Bennett also criticized what he described as a lack of cooperation by county officials in the ballot review.
“Not many people like to have their work checked, but audits are much better with the cooperation of the auditee,” he said.
Router questions
Several Republicans on the panel expanded on that line of attack.
Rep. Paul Gosar, (R-Ariz.), raised questions about county officials blocking access to routers. Gates responded that there were cybersecurity concerns with allowing access to those devices, and costs associated with having to eventually put the county’s network back together.
An agreement was eventually reached that will allow the county to keep its routers out of the hands of Cyber Ninjas, as the Arizona Mirror has reported.
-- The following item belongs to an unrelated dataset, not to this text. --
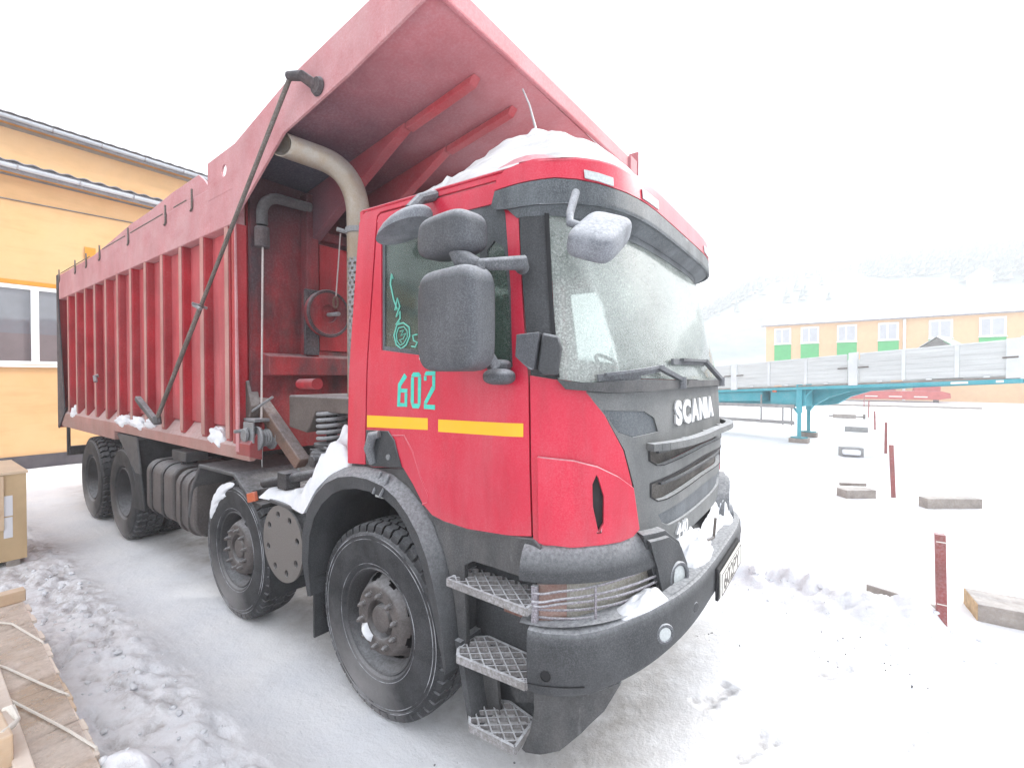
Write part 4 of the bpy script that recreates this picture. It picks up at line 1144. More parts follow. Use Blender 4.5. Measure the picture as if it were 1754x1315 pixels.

Instead, it will involve the appointment of a special master to answer any questions related to the routers and their data.
Other Republicans on the panel used their time to repeat misinformation about the 2020 election results.
Rep. Clay Higgins, (R-La.), said he believes the 2020 election “was indeed compromised,” and that a full investigation would “take time.”
“Yet as of January 20, 2021, Joe Biden was the inaugurated president,” Higgins said. “Listen good: On January 20, 2025, we’re gonna fix that. And Democrats will have an opportunity to deal with the re-elected and newly inaugurated President Donald J. Trump again, and I have no doubt that my Democratic colleagues across the aisle will object.”
Election experts have expressed alarm that the ongoing unsubstantiated claims of voting impropriety have undermined confidence in elections across the country.
Rep. Rashida Tlaib, (D-Mich.) asked Gates if he believes the audit was about restoring faith in elections, as supporters have claimed.
For some involved, they may have been focused on ensuring any lingering questions about the election were answered, Gates said.
“But unfortunately, I do believe that a lot of people who led this, that was not their major focus,” Gates said. “Instead, I think it was more on raising doubts, and I think we’re seeing that again today, quite frankly.”